What a title, eh? Well, that little title up there may impact how you use the Internet in the future.. H.R. 5994, known as the “Internet Freedom and Non-Discrimination Act of 2008,” is the latest attempt by the US Congress to get a handle on Internet access. In short, this is another play in the Net Neutrality battle. I’m no lawyer, but it seems that this is a pretty straightforward document.
H.R. 5994 is intended to be an extension of the Clayton Anti-Trust Act of 1914. It is intended to “promote competition, to facilitate trade, and to ensure competitive and nondiscriminatory access to the Internet.” The main theme, as I see it, is that providers can’t discriminate against content providers. In other words, if they prioritize web traffic on the network, then all web traffic, regardless of origin, should be prioritized.
At first glance, this seems to be a positive thing, however there may be a few loopholes. For instance, take a look the following from Section 28(a):
“(3)(A) to block, to impair, to discriminate against, or to interfere with the ability of any person to use a broadband network service to access, to use, to send, to receive, or to offer lawful content, applications or services over the Internet;”
From the looks of it, it sounds like you can’t prevent known “bad users” from getting an account, provided they are using the account for legal purposes. As an example, you couldn’t prevent a known spammer from getting an account, provided, of course, that they obey the CAN-SPAM Act.
And what about blocklists? Spam blocklists are almost a necessity for mail servers these days, otherwise you have to process every single mail that comes in. 3(A) specifically dictates that you can’t block lawful content… Unfortunately, it’s not always possible to determine if the mail is lawful until it’s processed. So this may turn into a loophole for spammers.
The act goes on with the following:
“(4) to prohibit a user from attaching or using a device on the provider’s network that does not physically damage or materially degrade other users’ utilization of the network;”

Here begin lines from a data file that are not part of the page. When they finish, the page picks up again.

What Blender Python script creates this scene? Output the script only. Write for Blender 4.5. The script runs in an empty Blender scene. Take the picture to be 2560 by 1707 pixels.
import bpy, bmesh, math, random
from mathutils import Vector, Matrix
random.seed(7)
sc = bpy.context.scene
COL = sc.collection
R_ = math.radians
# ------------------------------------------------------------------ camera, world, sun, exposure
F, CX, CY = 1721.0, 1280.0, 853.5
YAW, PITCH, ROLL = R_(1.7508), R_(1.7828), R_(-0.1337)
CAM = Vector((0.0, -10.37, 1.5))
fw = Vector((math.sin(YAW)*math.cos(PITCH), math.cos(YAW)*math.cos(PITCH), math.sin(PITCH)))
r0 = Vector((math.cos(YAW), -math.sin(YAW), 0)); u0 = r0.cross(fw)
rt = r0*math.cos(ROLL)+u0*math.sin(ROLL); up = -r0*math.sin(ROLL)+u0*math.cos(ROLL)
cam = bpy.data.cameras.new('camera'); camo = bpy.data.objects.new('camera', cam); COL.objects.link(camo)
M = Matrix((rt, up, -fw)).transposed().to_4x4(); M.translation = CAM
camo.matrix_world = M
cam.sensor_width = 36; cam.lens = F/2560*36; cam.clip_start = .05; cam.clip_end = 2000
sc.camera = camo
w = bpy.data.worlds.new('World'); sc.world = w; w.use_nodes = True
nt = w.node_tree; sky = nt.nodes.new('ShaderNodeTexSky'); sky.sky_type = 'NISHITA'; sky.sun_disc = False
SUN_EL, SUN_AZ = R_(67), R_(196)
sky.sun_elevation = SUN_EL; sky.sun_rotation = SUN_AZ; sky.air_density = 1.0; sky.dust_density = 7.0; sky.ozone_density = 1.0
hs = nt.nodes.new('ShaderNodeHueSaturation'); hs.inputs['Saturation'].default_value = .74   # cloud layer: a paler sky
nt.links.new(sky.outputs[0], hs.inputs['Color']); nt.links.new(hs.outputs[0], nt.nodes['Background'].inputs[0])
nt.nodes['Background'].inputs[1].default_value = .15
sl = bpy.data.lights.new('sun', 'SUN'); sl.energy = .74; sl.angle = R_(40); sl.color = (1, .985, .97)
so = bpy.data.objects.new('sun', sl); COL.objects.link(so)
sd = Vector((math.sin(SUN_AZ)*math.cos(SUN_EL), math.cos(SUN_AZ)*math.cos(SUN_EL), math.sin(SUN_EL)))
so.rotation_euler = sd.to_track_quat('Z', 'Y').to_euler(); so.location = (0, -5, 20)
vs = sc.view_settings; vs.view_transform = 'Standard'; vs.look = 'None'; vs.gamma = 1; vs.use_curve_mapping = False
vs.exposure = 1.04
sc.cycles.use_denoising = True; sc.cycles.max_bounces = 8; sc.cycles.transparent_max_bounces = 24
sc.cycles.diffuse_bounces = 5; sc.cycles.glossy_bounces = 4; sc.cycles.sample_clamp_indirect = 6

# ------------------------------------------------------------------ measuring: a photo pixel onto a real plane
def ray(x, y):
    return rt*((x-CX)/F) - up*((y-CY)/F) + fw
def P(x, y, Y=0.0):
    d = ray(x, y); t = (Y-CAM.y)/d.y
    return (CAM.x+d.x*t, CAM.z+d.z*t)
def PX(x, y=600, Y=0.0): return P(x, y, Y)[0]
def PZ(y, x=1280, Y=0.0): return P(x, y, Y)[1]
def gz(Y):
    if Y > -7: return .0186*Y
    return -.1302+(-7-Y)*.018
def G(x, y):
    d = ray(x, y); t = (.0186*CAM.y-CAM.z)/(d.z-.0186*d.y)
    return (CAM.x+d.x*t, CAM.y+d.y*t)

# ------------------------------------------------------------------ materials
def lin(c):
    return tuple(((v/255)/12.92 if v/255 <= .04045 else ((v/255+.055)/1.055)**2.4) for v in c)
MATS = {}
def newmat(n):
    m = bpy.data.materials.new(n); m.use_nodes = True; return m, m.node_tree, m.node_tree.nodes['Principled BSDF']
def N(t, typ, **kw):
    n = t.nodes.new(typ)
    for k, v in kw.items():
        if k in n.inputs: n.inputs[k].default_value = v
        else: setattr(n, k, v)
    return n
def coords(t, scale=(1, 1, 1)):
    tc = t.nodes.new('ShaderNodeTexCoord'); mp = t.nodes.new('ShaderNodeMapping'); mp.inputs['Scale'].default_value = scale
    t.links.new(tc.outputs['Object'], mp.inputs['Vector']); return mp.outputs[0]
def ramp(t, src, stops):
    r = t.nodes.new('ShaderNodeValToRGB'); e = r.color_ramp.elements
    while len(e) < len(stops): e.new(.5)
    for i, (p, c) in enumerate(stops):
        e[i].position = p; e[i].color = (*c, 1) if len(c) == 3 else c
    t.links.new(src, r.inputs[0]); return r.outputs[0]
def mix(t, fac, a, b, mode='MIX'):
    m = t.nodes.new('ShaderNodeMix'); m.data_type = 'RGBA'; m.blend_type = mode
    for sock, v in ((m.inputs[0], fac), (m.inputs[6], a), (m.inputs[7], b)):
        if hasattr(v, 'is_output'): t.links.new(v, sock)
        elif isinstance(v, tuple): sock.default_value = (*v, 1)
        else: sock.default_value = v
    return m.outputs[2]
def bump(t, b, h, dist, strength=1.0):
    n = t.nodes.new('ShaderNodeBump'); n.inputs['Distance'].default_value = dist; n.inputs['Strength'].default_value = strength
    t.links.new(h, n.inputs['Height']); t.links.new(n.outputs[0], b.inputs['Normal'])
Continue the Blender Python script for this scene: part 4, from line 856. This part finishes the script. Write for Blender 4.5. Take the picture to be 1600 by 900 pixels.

This one is kind of scary because it does not dictate the type of device, or put any limitations on the capabilities of the device, provided it “does not physically damage or materially degrade other users’ utilization of the network.” So does that mean I can use any type of DSL or Cable modem that I choose? Am I considered to be damaging the network if I use a device that doesn’t allow the provider local access? Seems to me that quite a few providers wouldn’t be happy with this particular clause…
Here’s the real meat of the Net Neutrality argument, though. Section 28(b) states this:
“(b) If a broadband network provider prioritizes or offers enhanced quality of service to data of a particular type, it must prioritize or offer enhanced quality of service to all data of that type (regardless of the origin or ownership of such data) without imposing a surcharge or other consideration for such prioritization or enhanced quality of service.”
Wham! Take that! Basically, you can’t prioritize your own traffic at the expense of others. So a local provider who offers a VoIP service can’t prioritize their own and not prioritize (or block) Skype, Vonage, or others. But, there’s a problem here.. Does the service have to use established standards to be prioritized? For instance, Skype uses a proprietary VoIP model. So does that mean that providers do not have to prioritize it?
Providers do, however, get some rights as well. For instance, Section 28 (c) specifically states:
`(c) Nothing in this section shall be construed to prevent a broadband network provider from taking reasonable and nondiscriminatory measures–
`(1) to manage the functioning of its network, on a systemwide basis, provided that any such management function does not result in discrimination between content, applications, or services offered by the provider and unaffiliated provider;
`(2) to give priority to emergency communications;
`(3) to prevent a violation of a Federal or State law, or to comply with an order of a court to enforce such law;
`(4) to offer consumer protection services (such as parental controls), provided that a user may refuse or disable such services;
`(5) to offer special promotional pricing or other marketing initiatives; or
`(6) to prioritize or offer enhanced quality of service to all data of a particular type (regardless of the origin or ownership of such data) without imposing a surcharge or other consideration for such prioritization or quality of service.
So providers are allowed to protect the network, protect consumers, and still make a profit. Of course, assuming this becomes law, only time will tell what the courts will allow a provider to consider “protection” to be…
It looks like this is, at the very least, a good start to tackling this issue. That is, if you believe that the government should be involved with this. At the same time, this doesn’t appear to be something most providers would be interested in. From a consumer standpoint, I want to be able to get the content I want without being blocked because it comes from Google and not Yahoo, who the provider has an agreement with. Since most consumers are in an area with only one or two providers, this can be a good thing, though. It prevents a monopoly-type situation where the consumer has no choice but to take the less-than-desirable deal.
This is one of those areas where there may be no solution. While I side with the providers in that they should be able to manage their network as they see fit, I can definitely see how something needs to be done to ensure that providers don’t take unfair advantage. Should this become law, I think it will be a win for content providers rather than Internet providers and consumers.